I work at Penn Station. It’s a sad existence, slinging cheesesteaks at what seems like the most unappreciative and most unhealthy customer base to ever have existed. It’s been three years since I started working there, and everyday I feel a little more abused by the populace of Blue Ash.I close up the store almost every night I work. Because of school, I’ve cut back my hours substantially, but I still close two or three nights a week. Every night I close, we get at least 10 people in the door between 9:30 and 10 o’clock, our last half hour there. Most of those people that come in never even say thank you.
I don’t blame them, though; it’s late, and most people that come in are just getting off work and feel just as abused as I do. There are, however, exceptions.
I had a customer once who called in for a take out order at 9:45, fifteen minutes before we closed. He was harsh and ungrateful on the phone, arguing with me about why I needed his phone number for the order.
I don’t spit in people’s food or anything; I’m very strongly against anything like that, but while I was making his food, images of that Ryan Reynolds movie, “Waiting,” were running through my head.
When he got to the store, his entire family followed him in. He paid for his order, and they all sat down to eat in the store. There’s a reason it’s called a take-out order. Usually when you say you want to order take-out, you take it out of the store. This is because it’s a take-out order. Get my drift here?
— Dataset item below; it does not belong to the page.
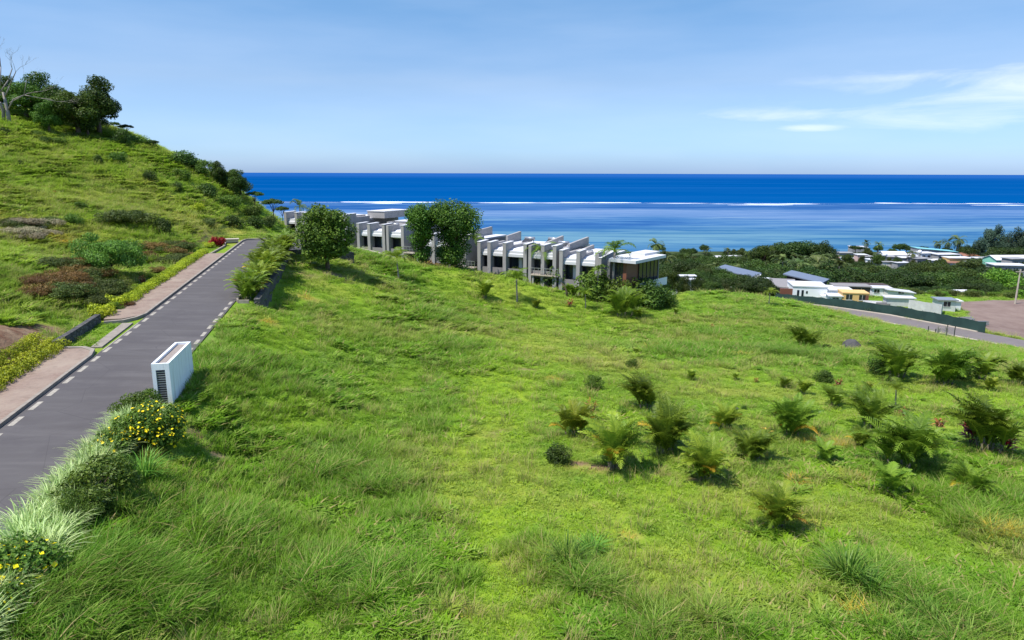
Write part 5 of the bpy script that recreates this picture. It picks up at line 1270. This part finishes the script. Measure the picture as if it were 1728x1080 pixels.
# ------------------------------------------------------------------ lower plots: green fence, white house, yellow house ...
gf = Mat('green_shade_net'); gx_ = gf.noise(.35, 5, .6); gf.l(gf.ramp(gx_, [(.35, (.006, .028, .024)), (.65, (.016, .048, .040))]), gf.b.inputs['Base Color']); gf.b.inputs['Roughness'].default_value = .8
fe = [at(1175, 490, 186), at(1290, 503.5, 166), at(1400, 514, 148), at(1500, 528, 135), at(1662, 557, 117)]
T = thing('site_fence', 'long dark green netting fence along the lower road', 'fence')
pts = []
for A, B in zip(fe[:-1], fe[1:]):
    n = max(2, int(math.hypot(B[0] - A[0], B[1] - A[1]) / 2.4))
    for i in range(n): pts.append(tuple(a + (b_ - a) * i / n for a, b_ in zip(A, B)))
pts.append(fe[-1]); m = MB()
for i, (A, B) in enumerate(zip(pts[:-1], pts[1:])):
    za, zb = h1(A[0], A[1]), h1(B[0], B[1]); q = Vector((B[0] - A[0], B[1] - A[1])).normalized(); n_ = Vector((-q.y, q.x)) * .03
    ja, jb = .08 * math.sin(i * 1.7), .08 * math.sin(i * 1.7 + 1.7); sg = .10 * math.sin(i * 2.3)
    mx, my = (A[0] + B[0]) / 2 + n_.x * sg * 30, (A[1] + B[1]) / 2 + n_.y * sg * 30; zm = (za + zb) / 2
    V = [(A[0], A[1], za), (mx, my, zm), (B[0], B[1], zb), (B[0], B[1], zb + 2.15 + jb), (mx, my, zm + 2.1 + sg * .6), (A[0], A[1], za + 2.15 + ja)]
    V = [(v[0] - n_.x, v[1] - n_.y, v[2]) for v in V] + [(v[0] + n_.x, v[1] + n_.y, v[2]) for v in V]
    m.add(V, [(0, 1, 4, 5), (1, 2, 3, 4), (11, 10, 7, 6), (10, 9, 8, 7), (5, 4, 10, 11), (4, 3, 9, 10)])
m.build('netting', gf.m, T)
for A in pts[::1]:
    m = MB(); z_ = h1(A[0], A[1]); m.tube([(A[0], A[1] + .09, z_ - .3), (A[0], A[1] + .09, z_ + 2.25)], .045, 5); m.build('post', M_FRAME, T)
l_ = at(1308, 502, 163); m = MB(); m.box(-.3, .3, -.3, .3, -.5, .35); m.box(-.2, .2, -.2, .2, .35, 2.3); m.box(-.25, .25, -.25, .25, 2.3, 2.4)
o = m.build('gate_pillar', M_WHITE); o.location = (l_[0], l_[1], h1(l_[0], l_[1])); tag(o, 'single short white pillar in front of the green fence', 'pillar')

def house(name, label, px, basepy, Y, w, d, hh, wall, roof, rz=0, roofkind='flat', over=.3, wins=3, floors=1, cat='house', group=None, zbase=None, door=False, zoff=0):
    """a small house standing at the depth Y: px is the middle of its front"""
    x, y, z = at(px, basepy, Y); z = h1(x, y) if zbase is None else zbase; z += zoff
    T = thing(name, label, cat, (x, y, z), rz, group)
    m = MB(); gb = min(-2, h1(x, y) - z - 1.5)
    if roofkind == 'mono':
        m.side([(-w / 2, gb), (w / 2, gb), (w / 2, hh * .62), (-w / 2, hh)], 0, d); m.build('wall', wall, T)
        m = MB(); m.side([(-w / 2 - over, hh + .06), (w / 2 + over, hh * .62 + .0), (w / 2 + over, hh * .62 + .2), (-w / 2 - over, hh + .26)], -over, d + over); m.build('roof', roof, T)
    elif roofkind == 'gable':
        m.box(-w / 2, w / 2, 0, d, gb, hh); m.sidex([(0, hh), (d, hh), (d / 2, hh + d * .2)], -w / 2, w / 2); m.build('wall', wall, T)
        m = MB(); m.sidex([(-over, hh + .02), (d / 2, hh + d * .2 + .08), (d / 2, hh + d * .2 + .2), (-over, hh + .14)], -w / 2 - over, w / 2 + over)
        m.sidex([(d + over, hh + .02), (d / 2 + .001, hh + d * .2 + .08), (d / 2 + .001, hh + d * .2 + .2), (d + over, hh + .14)], -w / 2 - over, w / 2 + over); m.build('roof', roof, T)
    else:
        m.box(-w / 2, w / 2, 0, d, gb, hh); m.build('wall', wall, T)
        m = MB(); m.box(-w / 2 - over, w / 2 + over, -over, d + over, hh, hh + .22); m.build('roof', roof, T)
    for fl in range(floors):
        z0 = fl * (hh / floors) + .9; z1 = min(z0 + 1.25, hh - .25)
        for k in range(wins):
            cx = -w / 2 + (k + .5) * w / wins; ww = min(1.3, w / wins * .55) / 2
            f = MB(); f.box(cx - ww, cx + ww, -.05, -.003, z0, z1); f = f.build('window', M_GLASS, T)
            q = MB(); q.box(cx - ww - .08, cx + ww + .08, -.09, -.052, z0 - .1, z0); q.box(cx - .03, cx + .03, -.08, -.053, z0, z1); q.build('frame', M_WHITE2, f)
    if door: f = MB(); f.box(w * .32, w * .32 + .9, -.05, -.003, 0, 2.0); f.build('door', M_WOOD, T)
    return T
M_SOLAR = plain('blue_grey_roof_sheets', (.15, .175, .225), .4, .1, 1)
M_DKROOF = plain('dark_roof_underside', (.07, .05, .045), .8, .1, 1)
M_STW = stone_mat('grey_stone_cladding', (.10, .09, .085), (.20, .18, .165), 2.0)
M_YEL = plain('yellow_ochre_paint', (.62, .40, .16), .7, .08, .8)
M_CORR = plain('pale_corrugated_sheet', (.50, .50, .49), .6, .2, 1.4)
M_AQUA = plain('turquoise_roof', (.20, .48, .50), .6, .1, 1)
M_MINT = plain('mint_green_paint', (.22, .52, .38), .7, .08, 1)
M_PINK = plain('pinkish_paint', (.55, .38, .33), .75, .12, 1)
M_GREYW = plain('bare_grey_blockwork', (.26, .26, .26), .85, .2, .8)
M_RUST = plain('rusty_roof', (.25, .12, .08), .8, .2, .8)
def slanthouse(label, pxL, topL, pxR, topR, Y, d, botL, botR):
    """house with a long single-pitch roof falling to the right"""
    A = at(pxL, topL, Y); B = at(pxR, topR, Y - 6); dx = Vector((B[0] - A[0], B[1] - A[1])); L2 = dx.length; rz = math.atan2(dx.y, dx.x)
    zg = h1((A[0] + B[0]) / 2, (A[1] + B[1]) / 2)
    T = thing('slanted_roof_house', label, 'house', (A[0], A[1], zg), rz)
    a, b_ = A[2] - zg, B[2] - zg
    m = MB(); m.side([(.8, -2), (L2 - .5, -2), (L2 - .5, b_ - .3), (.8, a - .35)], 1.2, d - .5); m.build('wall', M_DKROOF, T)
    m = MB(); m.side([(0, a - .3), (L2, b_ - .25), (L2, b_), (0, a)], 0, d); m.build('roof', M_SOLAR, T)
    f = MB(); f.side([(2, 1.5), (L2 * .55, 1.5), (L2 * .55, b_ - .5 + (a - b_) * .45), (2, a - .95)], 1.12, 1.197); f.build('window', M_GLASS, T)
    return T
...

We couldn’t finish up until they left, and because of them, we ended up leaving there about 40 minutes later than usual.
Fast food employees, however they may not seem like it sometimes, are people, too. If you’re talking to your friends, you don’t respond to their questions with grunts and condescending stares. If you go to visit a friends’ house and it’s obvious they’re in the middle of something or about to go to sleep, don’t impose yourself on them, or if you have to, make it quick and don’t be a jerk. This all seems like common sense, but apparently it doesn’t apply to fast food employees.
Although we do get a kick out of insulting almost all our customers behind their backs and after they leave, it’s a big pain cleaning up after them in the middle of the night. So it gets nasty late at night as my coworkers and I banter back and forth about how our customers are morons and jerks, or in some extreme cases we chastise people as serial killers, hobos and sexually impotent, for the fun of it.
The kind of offensive slander that one would hear in the back room of a Penn Station would make Bob Saget blush.